De acordo com a doutrina da Igreja Católica, a alma da maioria dos mortos está no Purgatório, passando por um processo de purificação. Por essa razão, a alma necessita de orações dos vivos para que intercedam a Deus pelo sofrimento que as aflige. Por esse contexto, o Dia de Finados era conhecido na Idade Média como “Dia de Todas as Almas”, dia esse que sucedia o “Dia de Todos os Santos” (comemorado em 1º de novembro).

A história de rituais pós-morte é milenar. Segundo pesquisadores da área, o principal responsável pela instituição de uma data específica dedicada à alma dos mortos foi o monge beneditino Odilon de Cluny. O religioso foi e responsável por importantes reformas no clero no período da Baixa Idade Média.
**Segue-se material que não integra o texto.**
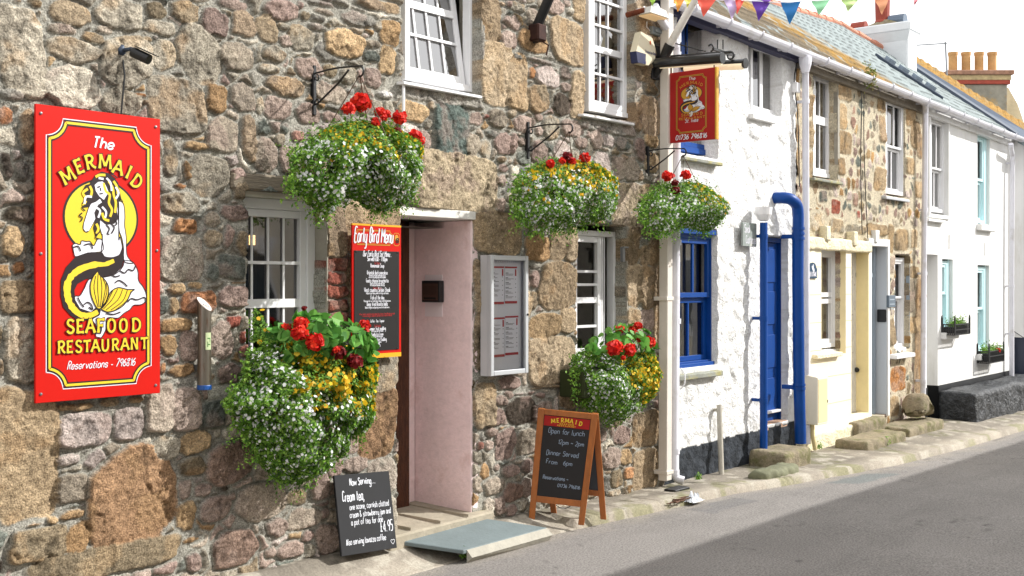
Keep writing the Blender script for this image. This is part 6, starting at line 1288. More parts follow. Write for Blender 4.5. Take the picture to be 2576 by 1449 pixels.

No dia 2 de novembro de 998, Odilon instituiu aos membros de sua abadia e a todos aqueles que seguiam a Ordem Beneditina a obrigatoriedade de se rezar pelos mortos.

Apenas a partir do século XII, essa data popularizou- -se em todo o mundo cristão medieval como o Dia de Finados, e não apenas no meio clerical. Desde então, o ritual de ir ao cemitério com flores para homenagear a memória dos que já se foram, acender velas ou entoar orações se tornou comum neste dia.